_What is expected:_ Return, without pictures, the lines from the start of the data through the one that contains "COL = scene.collection".

(Records from a data source)
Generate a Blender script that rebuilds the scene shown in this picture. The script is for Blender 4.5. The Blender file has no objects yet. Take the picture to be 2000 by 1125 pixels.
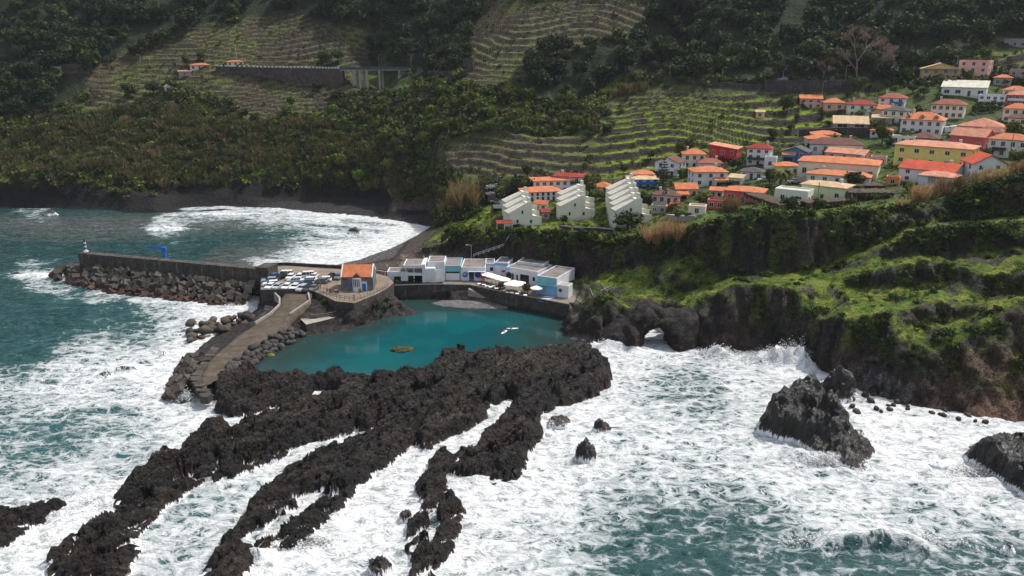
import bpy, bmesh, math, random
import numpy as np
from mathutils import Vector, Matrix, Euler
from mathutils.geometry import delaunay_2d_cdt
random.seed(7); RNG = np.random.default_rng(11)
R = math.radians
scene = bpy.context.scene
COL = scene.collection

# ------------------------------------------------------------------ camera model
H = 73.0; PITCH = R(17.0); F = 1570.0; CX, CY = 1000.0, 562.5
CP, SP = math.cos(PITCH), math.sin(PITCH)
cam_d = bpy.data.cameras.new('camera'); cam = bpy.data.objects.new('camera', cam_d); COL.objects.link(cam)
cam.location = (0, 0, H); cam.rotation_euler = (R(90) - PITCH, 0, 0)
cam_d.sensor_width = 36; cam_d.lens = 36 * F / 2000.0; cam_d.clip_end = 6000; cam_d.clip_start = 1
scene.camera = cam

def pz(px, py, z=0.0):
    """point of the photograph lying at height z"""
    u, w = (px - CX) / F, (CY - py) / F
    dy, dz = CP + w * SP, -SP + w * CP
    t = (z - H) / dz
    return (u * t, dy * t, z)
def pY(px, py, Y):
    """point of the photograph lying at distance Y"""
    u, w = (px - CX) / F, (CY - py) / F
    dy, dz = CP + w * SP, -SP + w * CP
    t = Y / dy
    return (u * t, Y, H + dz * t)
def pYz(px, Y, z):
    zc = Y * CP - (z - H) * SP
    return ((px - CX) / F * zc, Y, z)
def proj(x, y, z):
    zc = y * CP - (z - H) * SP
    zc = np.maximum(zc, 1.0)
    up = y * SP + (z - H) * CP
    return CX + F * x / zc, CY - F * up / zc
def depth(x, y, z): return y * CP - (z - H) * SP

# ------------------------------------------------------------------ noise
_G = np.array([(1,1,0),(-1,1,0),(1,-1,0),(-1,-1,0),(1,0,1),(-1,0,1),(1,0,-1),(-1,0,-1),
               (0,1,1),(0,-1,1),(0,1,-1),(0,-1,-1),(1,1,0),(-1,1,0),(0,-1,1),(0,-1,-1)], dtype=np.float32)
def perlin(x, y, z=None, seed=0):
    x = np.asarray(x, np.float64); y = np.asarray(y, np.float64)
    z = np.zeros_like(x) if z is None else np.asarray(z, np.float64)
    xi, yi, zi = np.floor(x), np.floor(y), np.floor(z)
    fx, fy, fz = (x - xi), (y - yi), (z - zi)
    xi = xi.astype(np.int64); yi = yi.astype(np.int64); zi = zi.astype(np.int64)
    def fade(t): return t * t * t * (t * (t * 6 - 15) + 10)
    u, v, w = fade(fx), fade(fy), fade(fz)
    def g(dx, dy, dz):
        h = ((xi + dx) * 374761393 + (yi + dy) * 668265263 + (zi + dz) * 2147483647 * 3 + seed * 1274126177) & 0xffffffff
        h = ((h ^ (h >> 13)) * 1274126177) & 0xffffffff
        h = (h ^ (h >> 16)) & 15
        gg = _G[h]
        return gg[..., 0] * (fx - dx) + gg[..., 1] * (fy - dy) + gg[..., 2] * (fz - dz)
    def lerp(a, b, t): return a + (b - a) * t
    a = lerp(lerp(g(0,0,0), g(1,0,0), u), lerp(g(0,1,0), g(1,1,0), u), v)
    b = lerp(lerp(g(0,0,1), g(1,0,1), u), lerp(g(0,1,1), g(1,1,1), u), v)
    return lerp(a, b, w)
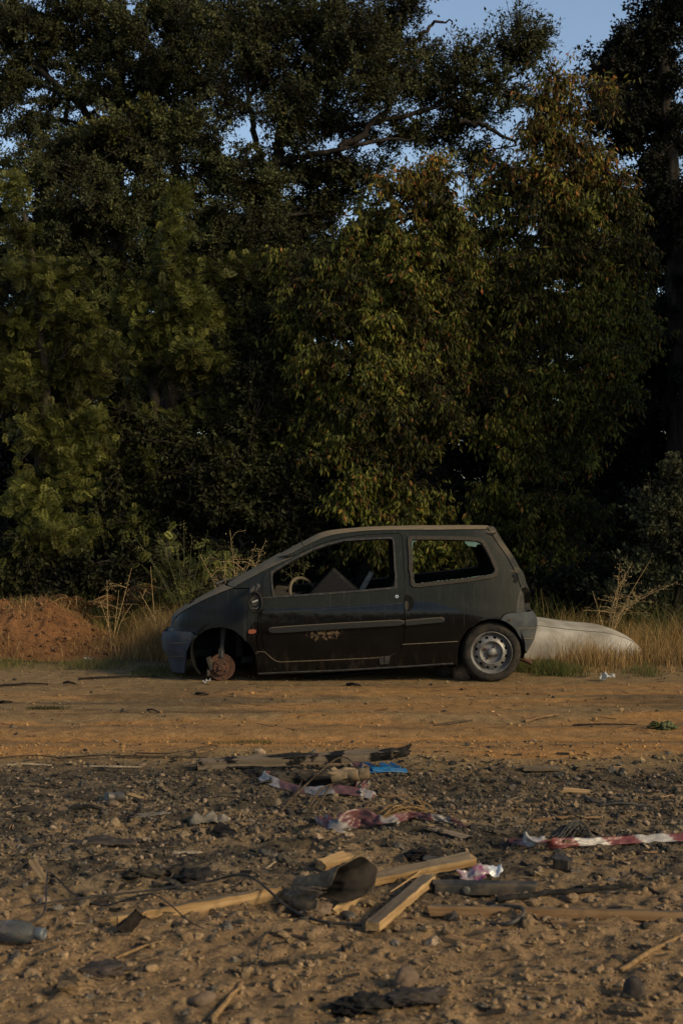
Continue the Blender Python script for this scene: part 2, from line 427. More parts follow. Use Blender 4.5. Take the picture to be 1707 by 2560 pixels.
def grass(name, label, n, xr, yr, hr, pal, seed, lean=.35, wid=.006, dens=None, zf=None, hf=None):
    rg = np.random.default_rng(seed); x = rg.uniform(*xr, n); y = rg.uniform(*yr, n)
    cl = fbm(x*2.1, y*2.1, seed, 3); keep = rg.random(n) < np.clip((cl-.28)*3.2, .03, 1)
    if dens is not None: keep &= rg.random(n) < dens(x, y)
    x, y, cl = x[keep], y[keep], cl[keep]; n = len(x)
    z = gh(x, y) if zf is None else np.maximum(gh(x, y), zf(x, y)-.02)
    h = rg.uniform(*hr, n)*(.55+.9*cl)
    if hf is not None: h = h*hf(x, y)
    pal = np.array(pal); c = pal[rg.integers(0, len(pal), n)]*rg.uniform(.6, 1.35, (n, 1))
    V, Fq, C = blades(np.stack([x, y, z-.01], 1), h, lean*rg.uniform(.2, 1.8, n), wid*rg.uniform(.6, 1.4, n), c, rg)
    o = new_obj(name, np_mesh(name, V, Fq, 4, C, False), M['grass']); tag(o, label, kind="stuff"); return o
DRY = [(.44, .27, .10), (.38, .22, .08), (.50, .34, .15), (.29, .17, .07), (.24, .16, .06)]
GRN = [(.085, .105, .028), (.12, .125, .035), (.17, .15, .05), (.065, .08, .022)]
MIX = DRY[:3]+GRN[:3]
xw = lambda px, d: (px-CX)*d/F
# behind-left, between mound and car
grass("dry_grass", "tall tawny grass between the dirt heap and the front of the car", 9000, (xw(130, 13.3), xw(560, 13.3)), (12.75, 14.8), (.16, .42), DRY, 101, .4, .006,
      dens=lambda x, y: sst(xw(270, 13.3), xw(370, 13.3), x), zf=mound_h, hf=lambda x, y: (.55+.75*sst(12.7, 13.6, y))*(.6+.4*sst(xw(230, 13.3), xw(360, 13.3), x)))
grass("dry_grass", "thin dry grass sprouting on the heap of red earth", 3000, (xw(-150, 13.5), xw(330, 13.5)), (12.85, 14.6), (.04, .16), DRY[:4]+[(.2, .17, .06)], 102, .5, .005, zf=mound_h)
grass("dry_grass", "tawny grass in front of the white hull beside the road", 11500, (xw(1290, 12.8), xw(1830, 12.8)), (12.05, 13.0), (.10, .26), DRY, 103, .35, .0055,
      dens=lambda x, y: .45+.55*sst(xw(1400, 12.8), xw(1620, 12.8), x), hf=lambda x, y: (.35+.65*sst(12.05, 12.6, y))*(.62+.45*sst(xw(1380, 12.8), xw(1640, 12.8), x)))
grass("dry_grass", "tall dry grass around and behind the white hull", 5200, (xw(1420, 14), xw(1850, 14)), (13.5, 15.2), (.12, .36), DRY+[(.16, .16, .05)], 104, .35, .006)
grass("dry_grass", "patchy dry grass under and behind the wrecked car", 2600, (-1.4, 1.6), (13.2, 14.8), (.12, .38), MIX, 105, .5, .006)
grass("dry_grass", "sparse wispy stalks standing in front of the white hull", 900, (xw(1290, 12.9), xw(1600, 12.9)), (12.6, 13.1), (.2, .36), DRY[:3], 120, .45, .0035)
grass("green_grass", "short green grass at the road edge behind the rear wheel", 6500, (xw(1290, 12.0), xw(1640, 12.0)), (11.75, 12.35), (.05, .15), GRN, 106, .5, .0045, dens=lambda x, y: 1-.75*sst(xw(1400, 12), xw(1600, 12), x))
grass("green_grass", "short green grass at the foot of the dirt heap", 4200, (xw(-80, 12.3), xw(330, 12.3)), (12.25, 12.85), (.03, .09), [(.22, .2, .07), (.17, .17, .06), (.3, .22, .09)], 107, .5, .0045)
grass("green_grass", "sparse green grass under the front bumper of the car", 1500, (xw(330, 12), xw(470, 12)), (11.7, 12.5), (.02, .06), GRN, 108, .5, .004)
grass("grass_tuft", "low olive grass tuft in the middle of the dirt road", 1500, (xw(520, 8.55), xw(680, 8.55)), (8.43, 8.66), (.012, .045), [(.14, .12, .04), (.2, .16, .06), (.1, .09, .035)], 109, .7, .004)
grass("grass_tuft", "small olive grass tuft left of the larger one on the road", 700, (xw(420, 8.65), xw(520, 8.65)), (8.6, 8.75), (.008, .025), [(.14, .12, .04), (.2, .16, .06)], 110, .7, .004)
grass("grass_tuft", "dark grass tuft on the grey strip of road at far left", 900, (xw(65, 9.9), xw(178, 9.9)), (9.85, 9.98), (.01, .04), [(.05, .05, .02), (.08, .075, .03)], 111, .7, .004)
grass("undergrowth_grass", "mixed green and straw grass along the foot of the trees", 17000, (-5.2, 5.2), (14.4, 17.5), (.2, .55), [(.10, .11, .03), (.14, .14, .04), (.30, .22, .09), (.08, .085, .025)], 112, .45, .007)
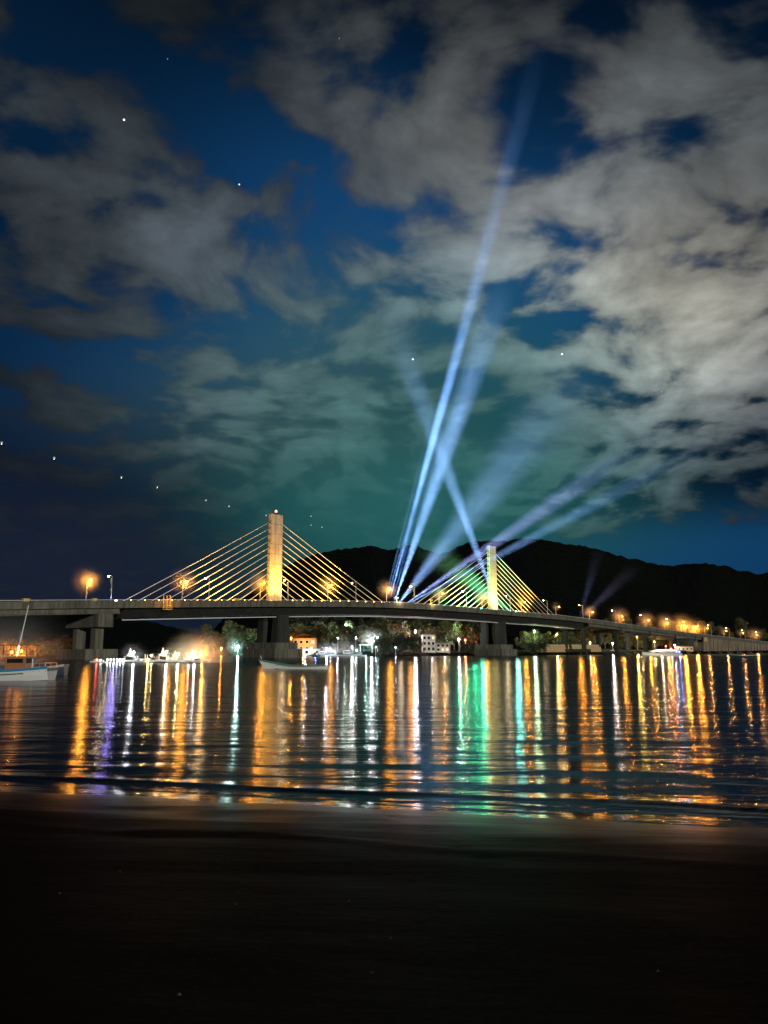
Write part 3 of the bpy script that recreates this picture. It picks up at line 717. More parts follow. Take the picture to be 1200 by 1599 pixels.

_Answer to this task:_
Generate a Blender script that rebuilds the scene shown in this picture. The script is for Blender 4.5. The Blender file has no objects yet. Take the picture to be 2000 by 1125 pixels.
import bpy, bmesh, math, random
import numpy as np
from mathutils import Vector, Matrix, Euler
from mathutils.geometry import delaunay_2d_cdt
random.seed(7); RNG = np.random.default_rng(11)
R = math.radians
scene = bpy.context.scene
COL = scene.collection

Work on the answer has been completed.